Supplied material -
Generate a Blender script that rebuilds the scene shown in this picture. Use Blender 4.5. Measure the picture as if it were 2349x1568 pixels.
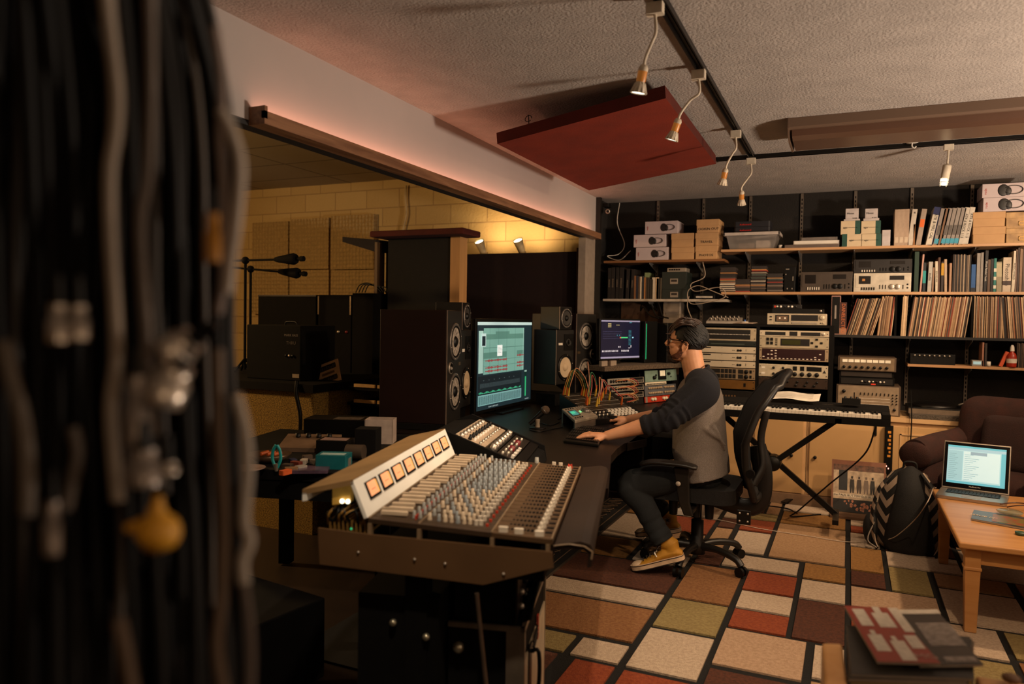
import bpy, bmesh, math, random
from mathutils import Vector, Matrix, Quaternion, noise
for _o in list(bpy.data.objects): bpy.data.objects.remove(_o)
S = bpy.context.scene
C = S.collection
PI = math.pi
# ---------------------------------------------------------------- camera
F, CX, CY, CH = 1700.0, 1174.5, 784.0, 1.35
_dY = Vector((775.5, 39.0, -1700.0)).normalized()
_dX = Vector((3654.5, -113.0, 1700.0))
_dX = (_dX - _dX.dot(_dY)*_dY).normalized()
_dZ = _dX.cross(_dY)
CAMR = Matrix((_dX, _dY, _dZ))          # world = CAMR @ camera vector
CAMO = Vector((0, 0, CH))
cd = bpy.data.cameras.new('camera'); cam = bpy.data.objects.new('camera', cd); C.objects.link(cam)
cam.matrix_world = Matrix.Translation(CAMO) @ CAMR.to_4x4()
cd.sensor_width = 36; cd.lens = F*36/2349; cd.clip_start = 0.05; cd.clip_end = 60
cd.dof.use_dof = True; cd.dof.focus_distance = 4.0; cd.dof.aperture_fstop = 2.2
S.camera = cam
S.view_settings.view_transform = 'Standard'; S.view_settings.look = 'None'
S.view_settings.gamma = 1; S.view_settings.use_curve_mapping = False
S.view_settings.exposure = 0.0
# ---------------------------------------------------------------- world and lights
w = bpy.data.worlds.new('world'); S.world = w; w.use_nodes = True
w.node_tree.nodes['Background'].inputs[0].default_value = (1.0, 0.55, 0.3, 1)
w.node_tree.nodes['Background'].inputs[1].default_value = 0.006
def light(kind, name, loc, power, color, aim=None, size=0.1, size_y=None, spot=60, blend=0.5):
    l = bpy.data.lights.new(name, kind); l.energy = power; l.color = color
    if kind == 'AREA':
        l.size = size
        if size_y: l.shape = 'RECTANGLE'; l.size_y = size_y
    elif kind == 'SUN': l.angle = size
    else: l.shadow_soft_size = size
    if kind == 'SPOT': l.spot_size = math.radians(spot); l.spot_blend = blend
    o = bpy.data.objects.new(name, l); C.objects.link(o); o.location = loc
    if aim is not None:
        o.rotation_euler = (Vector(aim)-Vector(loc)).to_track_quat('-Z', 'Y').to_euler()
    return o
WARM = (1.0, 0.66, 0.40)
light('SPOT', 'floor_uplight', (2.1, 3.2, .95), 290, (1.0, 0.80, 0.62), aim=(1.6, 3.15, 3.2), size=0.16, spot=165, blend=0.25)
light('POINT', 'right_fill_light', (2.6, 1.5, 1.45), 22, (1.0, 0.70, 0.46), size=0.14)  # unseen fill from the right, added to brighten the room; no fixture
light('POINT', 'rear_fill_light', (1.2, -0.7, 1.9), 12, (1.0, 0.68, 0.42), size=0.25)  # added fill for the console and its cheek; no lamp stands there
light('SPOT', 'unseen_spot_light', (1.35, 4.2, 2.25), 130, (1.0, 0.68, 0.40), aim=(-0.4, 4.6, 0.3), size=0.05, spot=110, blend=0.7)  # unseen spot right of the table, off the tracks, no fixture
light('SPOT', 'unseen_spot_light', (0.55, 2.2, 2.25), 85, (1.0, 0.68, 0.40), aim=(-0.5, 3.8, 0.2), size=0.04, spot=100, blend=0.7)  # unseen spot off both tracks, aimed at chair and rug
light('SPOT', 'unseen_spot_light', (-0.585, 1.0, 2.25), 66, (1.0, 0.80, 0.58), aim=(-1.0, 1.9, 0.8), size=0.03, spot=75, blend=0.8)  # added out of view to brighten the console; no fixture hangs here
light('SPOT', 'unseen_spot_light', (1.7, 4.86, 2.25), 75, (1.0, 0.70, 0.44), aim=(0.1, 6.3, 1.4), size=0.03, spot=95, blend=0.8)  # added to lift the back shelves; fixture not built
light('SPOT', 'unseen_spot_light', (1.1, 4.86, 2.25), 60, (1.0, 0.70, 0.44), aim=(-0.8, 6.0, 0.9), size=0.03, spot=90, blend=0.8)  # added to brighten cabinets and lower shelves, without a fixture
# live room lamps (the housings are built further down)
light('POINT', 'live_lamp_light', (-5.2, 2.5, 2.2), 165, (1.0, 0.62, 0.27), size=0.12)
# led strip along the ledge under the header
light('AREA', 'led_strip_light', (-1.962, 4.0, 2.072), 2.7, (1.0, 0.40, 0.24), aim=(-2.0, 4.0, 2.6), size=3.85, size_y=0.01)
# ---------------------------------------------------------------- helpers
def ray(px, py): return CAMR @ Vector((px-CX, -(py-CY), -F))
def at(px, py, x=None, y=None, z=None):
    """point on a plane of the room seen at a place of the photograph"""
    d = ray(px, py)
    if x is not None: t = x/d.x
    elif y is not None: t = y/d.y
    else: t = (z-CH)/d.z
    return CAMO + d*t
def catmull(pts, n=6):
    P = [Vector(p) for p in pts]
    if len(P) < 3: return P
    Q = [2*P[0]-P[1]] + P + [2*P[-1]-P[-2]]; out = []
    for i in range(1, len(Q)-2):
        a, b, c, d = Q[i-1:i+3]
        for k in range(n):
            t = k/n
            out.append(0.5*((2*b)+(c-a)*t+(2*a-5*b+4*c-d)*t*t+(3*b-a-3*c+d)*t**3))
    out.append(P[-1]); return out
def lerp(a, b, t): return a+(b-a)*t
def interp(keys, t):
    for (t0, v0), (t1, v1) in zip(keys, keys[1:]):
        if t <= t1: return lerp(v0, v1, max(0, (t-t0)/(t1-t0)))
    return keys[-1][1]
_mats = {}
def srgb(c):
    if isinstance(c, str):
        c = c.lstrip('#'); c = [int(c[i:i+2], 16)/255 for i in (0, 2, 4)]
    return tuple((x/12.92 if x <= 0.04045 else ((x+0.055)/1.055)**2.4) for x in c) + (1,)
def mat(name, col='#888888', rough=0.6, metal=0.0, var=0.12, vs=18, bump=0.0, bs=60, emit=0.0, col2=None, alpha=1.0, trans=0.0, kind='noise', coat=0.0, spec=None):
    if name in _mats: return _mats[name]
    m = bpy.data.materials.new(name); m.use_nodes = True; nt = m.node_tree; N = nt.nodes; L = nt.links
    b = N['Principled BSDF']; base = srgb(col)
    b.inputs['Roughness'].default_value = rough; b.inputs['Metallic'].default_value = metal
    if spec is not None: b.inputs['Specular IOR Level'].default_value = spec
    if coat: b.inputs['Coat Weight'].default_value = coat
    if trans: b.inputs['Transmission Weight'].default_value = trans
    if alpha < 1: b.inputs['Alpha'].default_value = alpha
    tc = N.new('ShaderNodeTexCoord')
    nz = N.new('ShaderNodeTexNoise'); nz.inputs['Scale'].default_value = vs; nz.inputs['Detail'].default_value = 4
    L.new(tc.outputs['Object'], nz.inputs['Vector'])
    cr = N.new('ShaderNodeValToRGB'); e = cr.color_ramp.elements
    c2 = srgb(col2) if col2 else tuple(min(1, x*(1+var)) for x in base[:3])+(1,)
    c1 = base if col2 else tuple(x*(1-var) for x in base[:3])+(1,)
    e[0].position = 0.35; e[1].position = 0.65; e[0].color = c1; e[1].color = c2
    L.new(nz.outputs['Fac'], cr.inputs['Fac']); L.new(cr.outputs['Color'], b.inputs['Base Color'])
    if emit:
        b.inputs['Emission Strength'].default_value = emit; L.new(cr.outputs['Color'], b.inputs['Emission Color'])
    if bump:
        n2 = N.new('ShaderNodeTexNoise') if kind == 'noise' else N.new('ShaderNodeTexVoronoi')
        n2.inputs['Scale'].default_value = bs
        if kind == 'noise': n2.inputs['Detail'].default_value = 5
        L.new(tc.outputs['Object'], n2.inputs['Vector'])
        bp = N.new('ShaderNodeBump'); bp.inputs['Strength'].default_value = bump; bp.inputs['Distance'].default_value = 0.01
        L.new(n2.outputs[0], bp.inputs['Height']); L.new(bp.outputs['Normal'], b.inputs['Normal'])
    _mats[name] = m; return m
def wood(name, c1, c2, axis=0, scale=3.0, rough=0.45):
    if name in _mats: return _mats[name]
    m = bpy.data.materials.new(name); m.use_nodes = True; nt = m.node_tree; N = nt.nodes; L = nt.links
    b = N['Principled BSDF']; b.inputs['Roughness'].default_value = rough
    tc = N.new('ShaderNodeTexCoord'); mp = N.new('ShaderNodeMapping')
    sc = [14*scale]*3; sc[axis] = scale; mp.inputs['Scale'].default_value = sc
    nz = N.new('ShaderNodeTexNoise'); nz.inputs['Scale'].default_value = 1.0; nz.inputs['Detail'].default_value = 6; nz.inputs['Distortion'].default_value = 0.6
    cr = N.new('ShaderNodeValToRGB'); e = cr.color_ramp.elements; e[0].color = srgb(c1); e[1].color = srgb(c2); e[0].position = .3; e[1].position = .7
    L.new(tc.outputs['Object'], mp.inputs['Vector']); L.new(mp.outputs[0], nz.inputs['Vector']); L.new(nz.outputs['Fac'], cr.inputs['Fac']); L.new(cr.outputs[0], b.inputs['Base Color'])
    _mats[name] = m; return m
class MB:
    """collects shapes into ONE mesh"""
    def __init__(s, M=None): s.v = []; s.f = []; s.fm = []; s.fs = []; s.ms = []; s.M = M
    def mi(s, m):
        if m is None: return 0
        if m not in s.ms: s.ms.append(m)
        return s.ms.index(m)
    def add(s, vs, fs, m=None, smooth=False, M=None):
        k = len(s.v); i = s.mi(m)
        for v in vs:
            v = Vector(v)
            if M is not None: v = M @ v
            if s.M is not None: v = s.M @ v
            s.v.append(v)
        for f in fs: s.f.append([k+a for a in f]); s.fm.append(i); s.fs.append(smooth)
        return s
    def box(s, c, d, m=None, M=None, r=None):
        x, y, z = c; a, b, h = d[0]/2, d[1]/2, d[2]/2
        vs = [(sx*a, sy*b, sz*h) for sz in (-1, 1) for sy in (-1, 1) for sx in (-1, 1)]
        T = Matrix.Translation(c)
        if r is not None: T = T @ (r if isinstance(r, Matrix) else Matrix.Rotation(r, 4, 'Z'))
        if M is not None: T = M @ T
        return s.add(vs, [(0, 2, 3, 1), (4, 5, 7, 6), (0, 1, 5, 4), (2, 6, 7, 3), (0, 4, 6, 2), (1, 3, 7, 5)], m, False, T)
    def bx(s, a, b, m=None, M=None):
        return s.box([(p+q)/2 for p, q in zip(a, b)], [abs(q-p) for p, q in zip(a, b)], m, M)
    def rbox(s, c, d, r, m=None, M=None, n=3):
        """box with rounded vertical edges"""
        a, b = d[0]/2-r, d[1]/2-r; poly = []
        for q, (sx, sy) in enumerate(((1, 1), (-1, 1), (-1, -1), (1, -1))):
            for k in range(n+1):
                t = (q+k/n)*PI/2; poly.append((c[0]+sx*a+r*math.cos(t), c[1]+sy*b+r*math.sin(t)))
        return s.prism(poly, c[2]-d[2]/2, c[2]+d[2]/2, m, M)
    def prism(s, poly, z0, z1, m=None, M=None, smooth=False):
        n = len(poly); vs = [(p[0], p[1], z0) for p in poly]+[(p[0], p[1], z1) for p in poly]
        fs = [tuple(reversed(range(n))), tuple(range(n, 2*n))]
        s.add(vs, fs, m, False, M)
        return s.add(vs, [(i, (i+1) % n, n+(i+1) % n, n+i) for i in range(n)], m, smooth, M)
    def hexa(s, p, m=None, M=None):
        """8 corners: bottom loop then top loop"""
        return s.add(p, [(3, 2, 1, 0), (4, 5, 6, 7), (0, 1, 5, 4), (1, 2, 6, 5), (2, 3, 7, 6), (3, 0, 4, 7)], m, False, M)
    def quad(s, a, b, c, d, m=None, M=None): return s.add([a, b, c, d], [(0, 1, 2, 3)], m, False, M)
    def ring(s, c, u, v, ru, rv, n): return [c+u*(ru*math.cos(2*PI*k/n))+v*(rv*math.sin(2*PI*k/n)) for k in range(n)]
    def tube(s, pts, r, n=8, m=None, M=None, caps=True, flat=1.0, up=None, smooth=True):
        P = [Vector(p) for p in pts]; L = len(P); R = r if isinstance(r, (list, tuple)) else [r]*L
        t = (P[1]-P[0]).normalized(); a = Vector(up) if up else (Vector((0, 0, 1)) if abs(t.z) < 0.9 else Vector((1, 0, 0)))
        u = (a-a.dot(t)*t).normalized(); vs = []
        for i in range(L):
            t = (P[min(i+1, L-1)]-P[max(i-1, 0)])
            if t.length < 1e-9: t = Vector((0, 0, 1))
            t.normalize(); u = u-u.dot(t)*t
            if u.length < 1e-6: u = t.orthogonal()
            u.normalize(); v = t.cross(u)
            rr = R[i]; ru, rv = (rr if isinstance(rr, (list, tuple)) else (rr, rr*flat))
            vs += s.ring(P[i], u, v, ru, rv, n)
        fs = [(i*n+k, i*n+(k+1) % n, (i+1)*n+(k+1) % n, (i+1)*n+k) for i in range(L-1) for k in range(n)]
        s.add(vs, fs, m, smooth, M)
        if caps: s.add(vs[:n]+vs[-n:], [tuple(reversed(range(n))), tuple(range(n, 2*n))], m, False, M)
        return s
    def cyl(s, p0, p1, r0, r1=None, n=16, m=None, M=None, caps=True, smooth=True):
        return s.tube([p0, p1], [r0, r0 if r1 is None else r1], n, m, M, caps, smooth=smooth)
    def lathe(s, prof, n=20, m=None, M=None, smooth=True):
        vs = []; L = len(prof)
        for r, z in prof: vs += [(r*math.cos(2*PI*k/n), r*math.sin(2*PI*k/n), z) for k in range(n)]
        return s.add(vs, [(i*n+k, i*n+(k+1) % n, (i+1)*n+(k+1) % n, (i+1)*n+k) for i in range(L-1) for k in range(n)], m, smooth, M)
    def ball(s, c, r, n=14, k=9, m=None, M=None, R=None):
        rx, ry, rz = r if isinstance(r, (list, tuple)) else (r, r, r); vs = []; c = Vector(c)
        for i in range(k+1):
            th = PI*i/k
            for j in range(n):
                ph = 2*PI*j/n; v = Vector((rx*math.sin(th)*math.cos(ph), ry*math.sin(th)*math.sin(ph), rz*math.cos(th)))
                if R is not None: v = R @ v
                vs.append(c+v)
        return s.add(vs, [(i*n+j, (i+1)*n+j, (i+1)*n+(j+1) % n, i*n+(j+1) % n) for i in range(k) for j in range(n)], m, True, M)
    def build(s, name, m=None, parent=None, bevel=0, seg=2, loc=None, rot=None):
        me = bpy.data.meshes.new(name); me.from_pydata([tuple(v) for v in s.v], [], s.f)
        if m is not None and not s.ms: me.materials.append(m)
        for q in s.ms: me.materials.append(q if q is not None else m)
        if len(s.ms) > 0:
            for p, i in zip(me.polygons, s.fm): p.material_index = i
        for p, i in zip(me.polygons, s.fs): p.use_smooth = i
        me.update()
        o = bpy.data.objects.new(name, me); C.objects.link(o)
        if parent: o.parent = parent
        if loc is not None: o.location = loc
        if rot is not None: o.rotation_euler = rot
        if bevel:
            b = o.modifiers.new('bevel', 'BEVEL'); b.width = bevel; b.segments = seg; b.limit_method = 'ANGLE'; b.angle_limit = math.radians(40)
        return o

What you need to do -
Report how many lines of the data contain the word "scene", using the number alone.

Answer in full -
2